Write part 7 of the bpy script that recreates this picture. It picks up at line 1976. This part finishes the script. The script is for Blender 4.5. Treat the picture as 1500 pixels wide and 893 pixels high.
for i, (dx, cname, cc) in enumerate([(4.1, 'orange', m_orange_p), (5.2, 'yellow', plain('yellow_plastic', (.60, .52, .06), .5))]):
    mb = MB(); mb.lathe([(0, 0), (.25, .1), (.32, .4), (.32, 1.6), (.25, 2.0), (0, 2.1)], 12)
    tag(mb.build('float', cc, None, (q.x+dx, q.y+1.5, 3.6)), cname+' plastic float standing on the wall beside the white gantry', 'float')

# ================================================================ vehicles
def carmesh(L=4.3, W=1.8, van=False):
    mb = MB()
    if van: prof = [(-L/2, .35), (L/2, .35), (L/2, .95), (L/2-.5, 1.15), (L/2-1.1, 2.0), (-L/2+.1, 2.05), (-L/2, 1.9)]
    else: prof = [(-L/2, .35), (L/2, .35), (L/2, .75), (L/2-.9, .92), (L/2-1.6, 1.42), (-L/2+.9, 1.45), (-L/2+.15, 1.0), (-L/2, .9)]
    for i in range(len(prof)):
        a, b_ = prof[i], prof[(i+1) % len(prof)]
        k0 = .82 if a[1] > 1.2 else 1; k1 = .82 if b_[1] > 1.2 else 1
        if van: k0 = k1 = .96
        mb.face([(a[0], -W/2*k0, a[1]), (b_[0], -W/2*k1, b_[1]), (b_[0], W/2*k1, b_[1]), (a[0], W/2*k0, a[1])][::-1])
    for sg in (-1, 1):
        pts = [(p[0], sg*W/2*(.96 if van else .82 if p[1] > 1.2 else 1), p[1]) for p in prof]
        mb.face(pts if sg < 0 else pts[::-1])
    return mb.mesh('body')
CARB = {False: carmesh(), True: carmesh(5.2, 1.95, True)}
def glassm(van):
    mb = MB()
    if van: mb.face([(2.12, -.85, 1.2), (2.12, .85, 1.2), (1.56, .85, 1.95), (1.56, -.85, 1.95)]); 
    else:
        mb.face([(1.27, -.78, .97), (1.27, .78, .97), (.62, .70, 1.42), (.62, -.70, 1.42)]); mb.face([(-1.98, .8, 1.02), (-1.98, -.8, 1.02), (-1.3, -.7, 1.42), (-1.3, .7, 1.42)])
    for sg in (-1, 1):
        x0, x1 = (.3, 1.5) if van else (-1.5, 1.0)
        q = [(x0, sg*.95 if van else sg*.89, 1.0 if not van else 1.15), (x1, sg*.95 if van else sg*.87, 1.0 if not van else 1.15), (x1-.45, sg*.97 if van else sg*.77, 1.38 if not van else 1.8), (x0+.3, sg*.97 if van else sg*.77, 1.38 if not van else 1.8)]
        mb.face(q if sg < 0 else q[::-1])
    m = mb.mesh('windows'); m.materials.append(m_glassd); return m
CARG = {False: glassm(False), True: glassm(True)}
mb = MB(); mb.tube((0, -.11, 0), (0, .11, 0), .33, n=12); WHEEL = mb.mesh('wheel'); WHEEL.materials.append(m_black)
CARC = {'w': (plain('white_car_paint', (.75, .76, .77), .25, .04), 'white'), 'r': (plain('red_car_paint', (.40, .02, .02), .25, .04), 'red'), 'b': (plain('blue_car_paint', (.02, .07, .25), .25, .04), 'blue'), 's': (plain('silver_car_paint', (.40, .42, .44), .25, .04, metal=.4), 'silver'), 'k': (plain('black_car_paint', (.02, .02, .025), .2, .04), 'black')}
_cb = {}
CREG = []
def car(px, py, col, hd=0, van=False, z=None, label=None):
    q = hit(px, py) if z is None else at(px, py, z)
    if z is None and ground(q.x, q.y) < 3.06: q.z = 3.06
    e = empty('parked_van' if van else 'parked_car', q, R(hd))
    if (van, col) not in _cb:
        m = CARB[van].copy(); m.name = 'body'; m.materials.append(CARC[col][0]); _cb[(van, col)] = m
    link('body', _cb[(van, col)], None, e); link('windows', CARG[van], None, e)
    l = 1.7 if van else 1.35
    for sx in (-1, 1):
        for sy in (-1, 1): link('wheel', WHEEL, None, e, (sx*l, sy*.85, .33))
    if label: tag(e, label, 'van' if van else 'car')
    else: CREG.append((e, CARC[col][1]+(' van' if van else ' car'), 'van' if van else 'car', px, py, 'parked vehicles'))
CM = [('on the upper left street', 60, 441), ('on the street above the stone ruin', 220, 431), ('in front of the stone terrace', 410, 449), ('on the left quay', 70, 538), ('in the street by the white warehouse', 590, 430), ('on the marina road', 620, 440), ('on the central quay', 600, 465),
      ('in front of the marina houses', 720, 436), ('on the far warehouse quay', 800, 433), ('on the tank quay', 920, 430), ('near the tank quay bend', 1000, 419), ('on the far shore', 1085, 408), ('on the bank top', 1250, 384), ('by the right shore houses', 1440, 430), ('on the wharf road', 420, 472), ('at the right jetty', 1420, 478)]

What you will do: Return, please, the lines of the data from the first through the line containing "tag(mb.build('float', cc, None, (q.x+dx, q.y+1.5, 3.6)), cname+'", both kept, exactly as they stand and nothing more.

Result of the task:
Write part 7 of the bpy script that recreates this picture. It picks up at line 1976. This part finishes the script. The script is for Blender 4.5. Treat the picture as 1500 pixels wide and 893 pixels high.
for i, (dx, cname, cc) in enumerate([(4.1, 'orange', m_orange_p), (5.2, 'yellow', plain('yellow_plastic', (.60, .52, .06), .5))]):
    mb = MB(); mb.lathe([(0, 0), (.25, .1), (.32, .4), (.32, 1.6), (.25, 2.0), (0, 2.1)], 12)
    tag(mb.build('float', cc, None, (q.x+dx, q.y+1.5, 3.6)), cname+' plastic float standing on the wall beside the white gantry', 'float')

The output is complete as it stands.